== Task directions ==
Take the lines from the head of the listing through the one bearing "COL = SC.collection" and copy them exactly, leaving every picture out.

== Task data ==
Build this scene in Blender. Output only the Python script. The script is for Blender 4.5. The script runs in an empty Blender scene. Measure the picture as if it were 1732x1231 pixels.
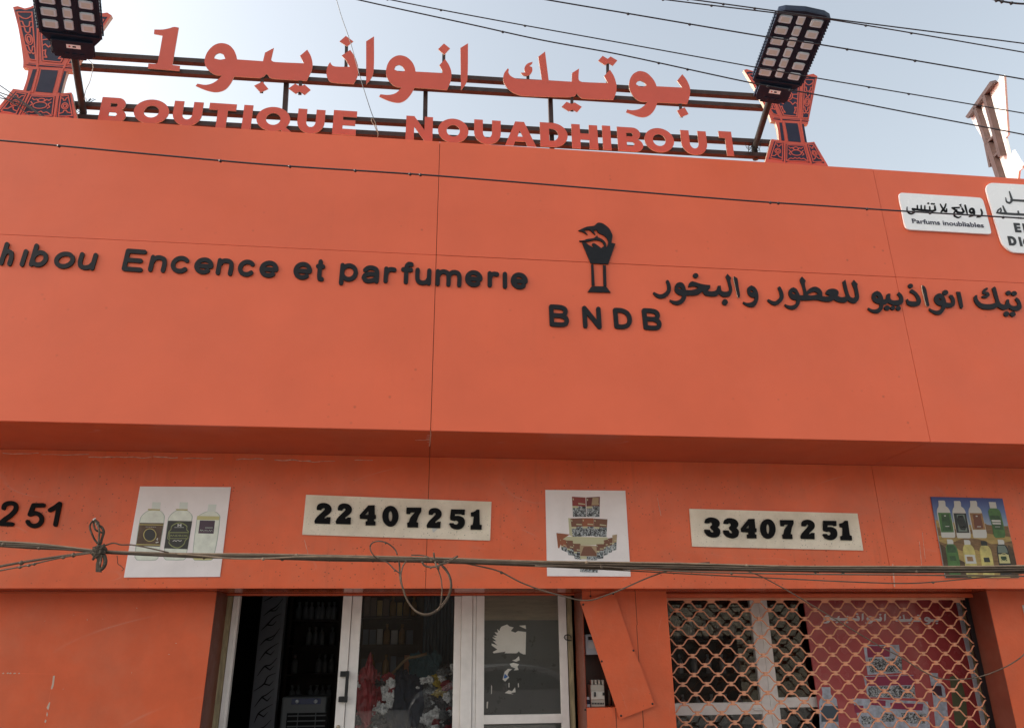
import bpy, bmesh, math, random
import numpy as np
from mathutils import Vector, Matrix, noise as mnoise
from mathutils.geometry import delaunay_2d_cdt
random.seed(11)
R_ = math.radians
SC = bpy.context.scene
COL = SC.collection

# ------------------------------------------------------------------ camera, sky, sun, exposure
F_PX, YAW, PITCH, ROLL = 1261.43, .1139, .3616, -.0080
CAM = np.array([0.0, -5.46, 1.70])
fwd = np.array([math.sin(YAW)*math.cos(PITCH), math.cos(YAW)*math.cos(PITCH), math.sin(PITCH)])
r0 = np.array([math.cos(YAW), -math.sin(YAW), 0]); u0 = np.cross(r0, fwd)
rgt = math.cos(ROLL)*r0 + math.sin(ROLL)*u0
upv = -math.sin(ROLL)*r0 + math.cos(ROLL)*u0
cam = bpy.data.cameras.new('camera'); cob = bpy.data.objects.new('camera', cam); COL.objects.link(cob)
cam.sensor_width = 36; cam.sensor_fit = 'HORIZONTAL'; cam.lens = 36*F_PX/1732
cam.clip_start = .05; cam.clip_end = 3000
cob.matrix_world = Matrix([[rgt[0], upv[0], -fwd[0], CAM[0]], [rgt[1], upv[1], -fwd[1], CAM[1]],
                           [rgt[2], upv[2], -fwd[2], CAM[2]], [0, 0, 0, 1]])
SC.camera = cob
SUN_EL, SUN_ROT = 30, -86
world = bpy.data.worlds.new('World'); SC.world = world; world.use_nodes = True
wn = world.node_tree.nodes; wl = world.node_tree.links
sky = wn.new('ShaderNodeTexSky'); sky.sky_type = 'NISHITA'; sky.sun_disc = False
sky.sun_elevation = R_(SUN_EL); sky.sun_rotation = R_(SUN_ROT % 360)
sky.air_density = 1.7; sky.dust_density = 5.0; sky.ozone_density = 0.3; sky.altitude = 10
hs = wn.new('ShaderNodeHueSaturation'); hs.inputs['Saturation'].default_value = .52
bg = wn['Background']; bg.inputs[1].default_value = .15
wl.new(sky.outputs[0], hs.inputs['Color']); wl.new(hs.outputs[0], bg.inputs[0])
sl = bpy.data.lights.new('sun', 'SUN'); sl.energy = 3.2; sl.angle = R_(.5); sl.color = (1, .95, .87)
so = bpy.data.objects.new('sun', sl); COL.objects.link(so)
sd = Vector((math.sin(R_(SUN_ROT))*math.cos(R_(SUN_EL)), math.cos(R_(SUN_ROT))*math.cos(R_(SUN_EL)), math.sin(R_(SUN_EL))))
so.rotation_euler = sd.to_track_quat('Z', 'Y').to_euler(); so.location = (-6, 12, 20)
SC.view_settings.view_transform = 'Standard'; SC.view_settings.look = 'None'
SC.view_settings.exposure = 0.93; SC.view_settings.gamma = 1
SC.render.engine = 'CYCLES'
SC.cycles.max_bounces = 8; SC.cycles.transparent_max_bounces = 12

# ------------------------------------------------------------------ measuring: a point of the survey photograph on a real plane of the street
def ray(x, y): return fwd + rgt*(x-866)/F_PX - upv*(y-615.5)/F_PX
def P(x, y, Y):
    d = ray(x, y); return CAM + d*(Y-CAM[1])/d[1]
def PN(x, y, o, n):
    d = ray(x, y); n = np.array(n, float); return CAM + d*(np.dot(np.array(o)-CAM, n)/np.dot(d, n))
YF, YL, YW, YD, YG, YB = 0.0, .859, 1.18, 1.55, 1.42, 1.78
Z_TOP, Z_MID, Z_FB, Z_LIN = 5.842, 4.715, 3.221, 2.144
X1, X2 = .004, 4.032

# ------------------------------------------------------------------ 2-D shapes
def smooth(pts, closed=True, sub=4, ang=46):
    p = [np.array(q[:2], float) for q in pts]; n = len(p)
    w = [q[2] if len(q) > 2 else None for q in pts]
    def turn(i):
        if not closed and (i == 0 or i == n-1): return True
        a = p[i]-p[i-1]; b = p[(i+1) % n]-p[i]
        c = np.dot(a, b)/(np.linalg.norm(a)*np.linalg.norm(b)+1e-9)
        return c < math.cos(R_(ang))
    cor = [turn(i) for i in range(n)]
    out = []
    for i in range(n if closed else n-1):
        j = (i+1) % n; a, b = p[i], p[j]; L = np.linalg.norm(b-a)
        if L < 1e-9: continue
        def tan(k, fa, fb):
            if cor[k]: return (b-a)
            t = p[(k+1) % n]-p[k-1]; return t/(np.linalg.norm(t)+1e-9)*L
        m1 = tan(i, a, b); m2 = tan(j, a, b)
        s = 1 if (cor[i] and cor[j]) else sub
        for k in range(s):
            t = k/s; h = (2*t**3-3*t*t+1, t**3-2*t*t+t, -2*t**3+3*t*t, t**3-t*t)
            q = h[0]*a+h[1]*m1+h[2]*b+h[3]*m2
            out.append((q[0], q[1]) if w[i] is None else (q[0], q[1], w[i]*(1-t)+w[j]*t))
    if not closed: out.append(tuple(pts[-1][:2]) + ((w[-1],) if w[-1] is not None else ()))
    return out
def ell(cx, cy, rx, ry, n=24, a0=0):
    return [(cx+rx*math.cos(2*math.pi*k/n+a0), cy+ry*math.sin(2*math.pi*k/n+a0)) for k in range(n)]
def arc(cx, cy, rx, ry, d0, d1, n=14):
    return [(cx+rx*math.cos(R_(d0+(d1-d0)*k/n)), cy+ry*math.sin(R_(d0+(d1-d0)*k/n))) for k in range(n+1)]
def stroke(pts, w=None, closed=False, cap=True, smoothit=True, sub=4):
    """polygons that together cover a line of round-capped pen strokes"""
    if w is not None: pts = [(q[0], q[1], w) for q in pts]
    if smoothit: pts = smooth(pts, closed, sub, 60)
    out = []; n = len(pts)
    for i in range(n if closed else n-1):
        a, b = pts[i], pts[(i+1) % n]
        dx, dy = b[0]-a[0], b[1]-a[1]; L = math.hypot(dx, dy)
        if L < 1e-7: continue
        nx, ny = -dy/L, dx/L; ra, rb = a[2]/2, b[2]/2
        out.append([(a[0]+nx*ra, a[1]+ny*ra), (b[0]+nx*rb, b[1]+ny*rb), (b[0]-nx*rb, b[1]-ny*rb), (a[0]-nx*ra, a[1]-ny*ra)])
    for i, q in enumerate(pts):
        if not cap and not closed and i in (0, n-1): continue
        out.append(ell(q[0], q[1], q[2]/2, q[2]/2, 10, .3+i*.11))
    return out
def shape(adds, subs=()):
    """union of adds minus subs -> (verts2d, tris)"""
    vs, fs = [], []
    for poly in list(adds)+list(subs):
        if sum(a[0]*b[1]-b[0]*a[1] for a, b in zip(poly, list(poly[1:])+[poly[0]])) < 0: poly = list(poly)[::-1]
        k = len(vs); vs += [Vector((float(q[0]), float(q[1]))) for q in poly]; fs.append(list(range(k, len(vs))))
    na = len(adds)
    V, E, Fc, ov, oe, of = delaunay_2d_cdt(vs, [], fs, 1, 1e-6)
    T = []
    for f, o in zip(Fc, of):
        if any(i < na for i in o) and not any(i >= na for i in o):
            a, b, c = [V[i] for i in f[:3]]
            if abs((b-a).cross(c-a)) < 1e-10: continue
            T.append(tuple(f))
    return [(v.x, v.y) for v in V], T

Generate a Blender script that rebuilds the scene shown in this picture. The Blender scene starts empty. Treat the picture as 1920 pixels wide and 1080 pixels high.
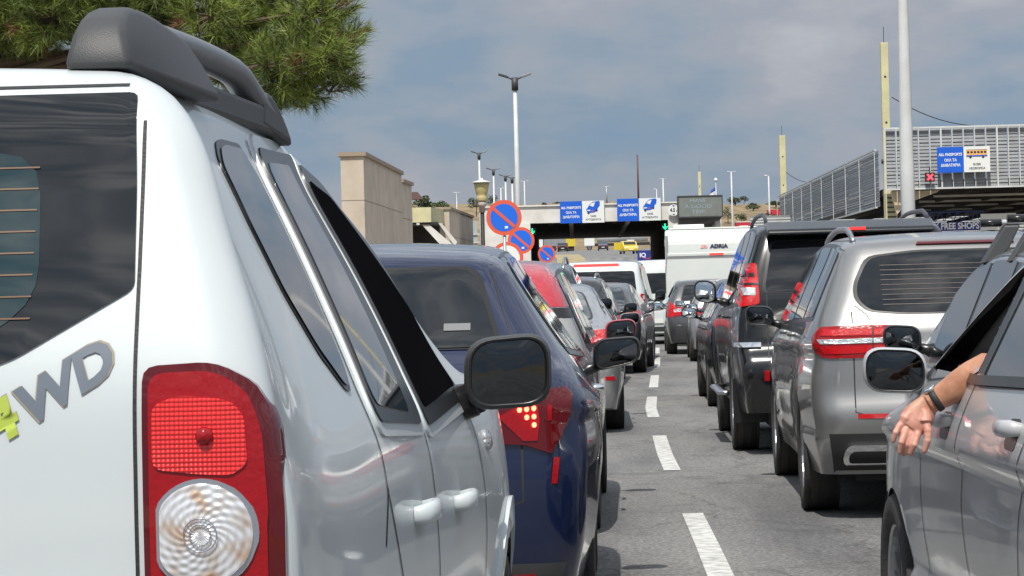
import bpy, bmesh, math, random
from mathutils import Vector, Matrix
from mathutils.bvhtree import BVHTree
from mathutils.geometry import delaunay_2d_cdt
import numpy as np
random.seed(7)
S = bpy.context.scene
C = S.collection
# ------------------------------------------------------------------ camera
CAMZ = 1.36; F = 4800.0; ROLL = math.radians(1.5)
cd = bpy.data.cameras.new('camera'); cam = bpy.data.objects.new('camera', cd); C.objects.link(cam)
cd.sensor_width = 36; cd.lens = 90; cd.clip_start = 0.05; cd.clip_end = 5000
cam.matrix_world = Matrix.Translation((0, 0, CAMZ)) @ Matrix.Rotation(math.radians(90) + math.atan(5 / F), 4, 'X') @ Matrix.Rotation(-ROLL, 4, 'Z')
S.camera = cam
def P(px, py, Z):
    """point of the place seen at photograph pixel px,py when it stands Z metres ahead"""
    u = px - 960; v = 540 - py
    ca, sa = math.cos(ROLL), math.sin(ROLL)
    u0 = u * ca + v * sa; v0 = -u * sa + v * ca
    return Vector((u0 / F * Z, Z, CAMZ + (v0 + 5) / F * Z))
# ------------------------------------------------------------------ world
SUN_EL = math.radians(56)
sd = Vector((-0.19, -0.98, 0)).normalized()
sunv = Vector((sd.x * math.cos(SUN_EL), sd.y * math.cos(SUN_EL), math.sin(SUN_EL)))
W = bpy.data.worlds.new('World'); S.world = W; W.use_nodes = True
nt = W.node_tree; nt.nodes.clear()
def N(nt, t, **k):
    n = nt.nodes.new(t)
    for a, b in k.items(): setattr(n, a, b)
    return n
def ramp(nt, stops, interp='LINEAR'):
    r = N(nt, 'ShaderNodeValToRGB'); e = r.color_ramp.elements
    r.color_ramp.interpolation = interp
    while len(e) < len(stops): e.new(0.5)
    for i, (p, c) in enumerate(stops):
        e[i].position = p; e[i].color = (*c, 1) if len(c) == 3 else c
    return r
wo = N(nt, 'ShaderNodeOutputWorld'); sky = N(nt, 'ShaderNodeTexSky', sky_type='NISHITA')
sky.sun_disc = False; sky.sun_elevation = SUN_EL; sky.sun_rotation = math.atan2(sunv.x, sunv.y)
sky.dust_density = 2.0; sky.ozone_density = 2.0
b1 = N(nt, 'ShaderNodeBackground'); b1.inputs[1].default_value = 0.055
nt.links.new(sky.outputs[0], b1.inputs[0])
b2 = N(nt, 'ShaderNodeBackground'); b2.inputs[1].default_value = 1.0
tc = N(nt, 'ShaderNodeTexCoord')
mp = N(nt, 'ShaderNodeMapping'); mp.inputs['Scale'].default_value = (1, 1, 2.6)
nt.links.new(tc.outputs['Generated'], mp.inputs[0])
nz = N(nt, 'ShaderNodeTexNoise'); nz.inputs['Scale'].default_value = 12.5; nz.inputs['Detail'].default_value = 7; nz.inputs['Roughness'].default_value = 0.52
mp.inputs['Location'].default_value = (0.31, 0.1, 0.0)
nt.links.new(mp.outputs[0], nz.inputs[0])
nz2 = N(nt, 'ShaderNodeTexNoise'); nz2.inputs['Scale'].default_value = 2.3; nz2.inputs['Detail'].default_value = 4
nt.links.new(mp.outputs[0], nz2.inputs[0])
CLOUD = ramp(nt, [(0.30, (0.175, 0.258, 0.362)), (0.42, (0.200, 0.268, 0.350)), (0.52, (0.255, 0.298, 0.358)), (0.61, (0.295, 0.315, 0.362)), (0.80, (0.40, 0.41, 0.44))])
nt.links.new(nz.outputs[0], CLOUD.inputs[0])
# brighter, more broken cloud high up
sx = N(nt, 'ShaderNodeSeparateXYZ'); nt.links.new(tc.outputs['Generated'], sx.inputs[0])
hi = N(nt, 'ShaderNodeMapRange'); hi.inputs[1].default_value = 0.12; hi.inputs[2].default_value = 0.55; hi.inputs[3].default_value = 0.0; hi.inputs[4].default_value = 1.0
nt.links.new(sx.outputs[2], hi.inputs[0])
CL2 = ramp(nt, [(0.36, (0.28, 0.36, 0.48)), (0.5, (0.58, 0.63, 0.70)), (0.64, (1.2, 1.2, 1.22))])
nt.links.new(nz.outputs[0], CL2.inputs[0])
mxc = N(nt, 'ShaderNodeMix', data_type='RGBA')
nt.links.new(hi.outputs[0], mxc.inputs[0]); nt.links.new(CLOUD.outputs[0], mxc.inputs[6]); nt.links.new(CL2.outputs[0], mxc.inputs[7])
nt.links.new(mxc.outputs[2], b2.inputs[0])
cov = N(nt, 'ShaderNodeMapRange'); cov.inputs[1].default_value = 0.30; cov.inputs[2].default_value = 0.62; cov.inputs[3].default_value = 0.85; cov.inputs[4].default_value = 0.97
nt.links.new(nz2.outputs[0], cov.inputs[0])
mx = N(nt, 'ShaderNodeMixShader'); nt.links.new(cov.outputs[0], mx.inputs[0])
nt.links.new(b1.outputs[0], mx.inputs[1]); nt.links.new(b2.outputs[0], mx.inputs[2]); nt.links.new(mx.outputs[0], wo.inputs[0])
sl = bpy.data.lights.new('sun', 'SUN'); sl.energy = 3.5; sl.angle = math.radians(0.6); sl.color = (1.0, 0.95, 0.87)
so = bpy.data.objects.new('sun', sl); C.objects.link(so); so.location = (0, 0, 40)
so.rotation_euler = sunv.to_track_quat('Z', 'Y').to_euler()
S.view_settings.view_transform = 'Standard'; S.view_settings.look = 'None'; S.view_settings.gamma = 1; S.view_settings.exposure = 0.35
# ------------------------------------------------------------------ materials
MATS = {}
def mat(name, col=(0.5, 0.5, 0.5), rough=0.5, metal=0.0, coat=0.0, emit=None, es=1.0, bump=0.0, bscale=60, noise=None, nscale=8, spec=0.5, alpha=None, trans=0.0, coatr=0.03, detail=5):
    if name in MATS: return MATS[name]
    m = bpy.data.materials.new(name); m.use_nodes = True; t = m.node_tree
    b = t.nodes['Principled BSDF']
    b.inputs['Base Color'].default_value = (*col, 1); b.inputs['Roughness'].default_value = rough
    b.inputs['Metallic'].default_value = metal; b.inputs['Coat Weight'].default_value = coat; b.inputs['Coat Roughness'].default_value = coatr
    b.inputs['Specular IOR Level'].default_value = spec; b.inputs['Transmission Weight'].default_value = trans
    if emit: b.inputs['Emission Color'].default_value = (*emit, 1); b.inputs['Emission Strength'].default_value = es
    if noise or bump:
        tcn = N(t, 'ShaderNodeTexCoord')
    if noise:
        n = N(t, 'ShaderNodeTexNoise'); n.inputs['Scale'].default_value = nscale; n.inputs['Detail'].default_value = detail
        t.links.new(tcn.outputs['Object'], n.inputs[0])
        r = ramp(t, [(0.3, noise), (0.7, col)]); t.links.new(n.outputs[0], r.inputs[0]); t.links.new(r.outputs[0], b.inputs['Base Color'])
    if bump:
        n2 = N(t, 'ShaderNodeTexNoise'); n2.inputs['Scale'].default_value = bscale; n2.inputs['Detail'].default_value = 4
        t.links.new(tcn.outputs['Object'], n2.inputs[0])
        bp = N(t, 'ShaderNodeBump'); bp.inputs['Strength'].default_value = bump; bp.inputs['Distance'].default_value = 0.01
        t.links.new(n2.outputs[0], bp.inputs['Height']); t.links.new(bp.outputs[0], b.inputs['Normal'])
    MATS[name] = m; return m
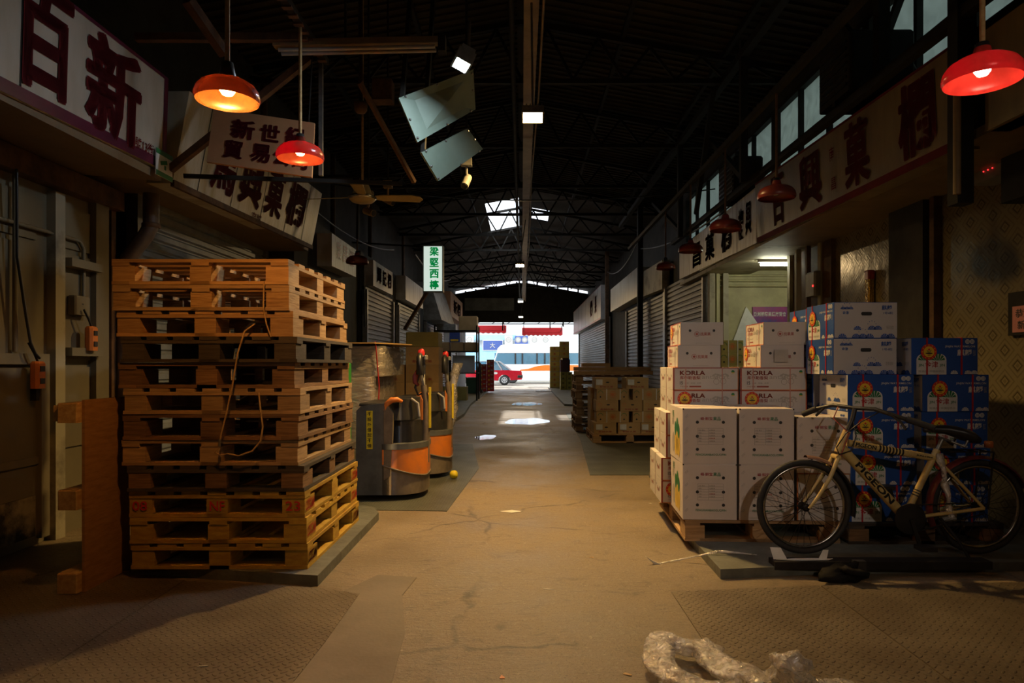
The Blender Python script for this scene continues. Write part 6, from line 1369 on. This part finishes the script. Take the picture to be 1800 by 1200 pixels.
m = MB(); pts = [G_(1155, 990, .004), G_(1190, 984, .01), G_(1235, 975, .05), G_(1262, 969, .075), G_(1285, 970, .075), G_(1330, 975, .065)]
m.tube(pts, [.003, .005, .006, .009, .008, .003], wrap, 6); m.prism([(0, 0), (.05, -.02), (.07, -.09), (.02, -.03), (-.05, .03)], G_(1148, 985, .02), XA, ZA, NY, .01, paper); tag(obj('plastic_strip', m), 'torn clear strip and white scrap at the kerb corner', 'plastic strip')
def scrap(px, py, pl, mat, label, z=.004, name='paper_scrap'):
    g = G_(px, py); tag(obj(name, MB().prism(pl, (g[0], g[1], z), XA, YA, ZA, .002, mat)), label, 'scrap')
scrap(878, 899, [(0, 0), (.10, -.045), (.19, 0), (.10, .06)], paper, 'bright square paper sheet in the middle of the alley', .001)
scrap(640, 1060, [(0, 0), (.03, -.02), (.06, 0), (.05, .02), (.02, .025)], paper, 'torn paper scrap on the floor near the near kerb', .001)
scrap(1095, 1185, [(0, 0), (.03, -.015), (.035, -.005), (.01, .012)], timber, 'small wood splinter on the near floor', .001)
scrap(878, 1193, [(0, 0), (.02, 0), (.02, .012), (.006, .03)], p_orange, 'small orange scrap at the bottom of the alley', .001)
scrap(955, 1035, [(0, 0), (.03, -.015), (.06, -.012), (.03, -.005)], paper, 'thin pale string on the alley floor', .001)
scrap(1035, 980, [(0, 0), (.03, -.01), (.03, .015)], timber, 'leaf like scrap on the lit floor', .001)
scrap(345, 1175, [(0, 0), (.04, .005), (.045, .012), (.01, .008)], paper, 'pale curl on the near checker plate', .0075)
scrap(200, 1008, [(0, 0), (.06, .01), (.08, .02), (.02, .02)], p_orange, 'orange wood chip between panel and pallets', .0075)
scrap(1140, 885, [(0, 0), (.03, 0), (.02, .02)], paper, 'tiny scrap beside the carton pallet', .001)
scrap(700, 872, [(0, 0), (.05, -.01), (.04, .02)], paper, 'pale scrap by the second pallet truck nose', .001)
scrap(1715, 1010, [(0, 0), (.08, -.02), (.13, .0), (.06, .03)], timber, 'curled brown peel on the dark plate before the bicycle', .0075)
# ================================================================ LOOSE CABLES AND PIPES IN THE DARK UPPER WALLS
def sag(a, b, d, r, label, name='cable', mat=black_m, cat='cable'):
    a, b = Vector(a), Vector(b); pts = [a.lerp(b, k/14)-Vector((0, 0, d*4*(k/14)*(1-k/14))) for k in range(15)]
    return tag(obj(name, MB().tube(pts, r, mat, 6)), label, cat)
sag((-3.482, 5.4, 3.9), (-3.482, 11.3, 3.6), .12, .012, 'black cable sagging from the stained sign to the small white sign', mat=steel_grey)
sag((-3.4, 9.2, 3.9), (-3.0, 16.0, 3.9), .3, .015, 'black cable sagging above the rusty boxed sign')
sag((-2.5, 16, 3.8), (-2.5, 24, 4.2), .25, .02, 'black cable drooping past the lightbox sign')
sag((3.4, 9, 3.9), (2.75, 15.85, 3.9), .3, .015, 'black cable along the streaked sign top')
sag((2.75, 15.85, 4.2), (2.75, 22, 4.2), .35, .015, 'black cable between the two tall posts')
sag((-3.4, 12.0, 4.4), (3.4, 12.0, 4.3), .25, .012, 'thin cable strung across the alley under the roof')
for k, (x, y, z0, z1) in enumerate(((-3.4, 9.0, 2.6, 5.0), (-3.40, 12.3, 3.3, 5.0), (-3.4, 15.3, 3.3, 5.0), (-3.4, 19.6, 3.3, 5.0))):
    tag(obj('riser_pipe', MB().tube([(x, y, z0), (x, y, z1)], .045, steel_rust, 10)), f'brown riser pipe on the upper wall, {ordn[k]} from the camera', 'pipe')
sag((-2.9, 12.55, 3.1), (-2.86, 12.45, 1.9), .05, .012, 'cable hanging down beside the rusty boxed sign')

== Output for this exercise ==
Build this scene in Blender. Output only the Python script. The script is for Blender 4.5. The script runs in an empty Blender scene. Measure the picture as if it were 1732x1231 pixels.
import bpy, bmesh, math, random
import numpy as np
from mathutils import Vector, Matrix, noise as mnoise
from mathutils.geometry import delaunay_2d_cdt
random.seed(11)
R_ = math.radians
SC = bpy.context.scene
COL = SC.collection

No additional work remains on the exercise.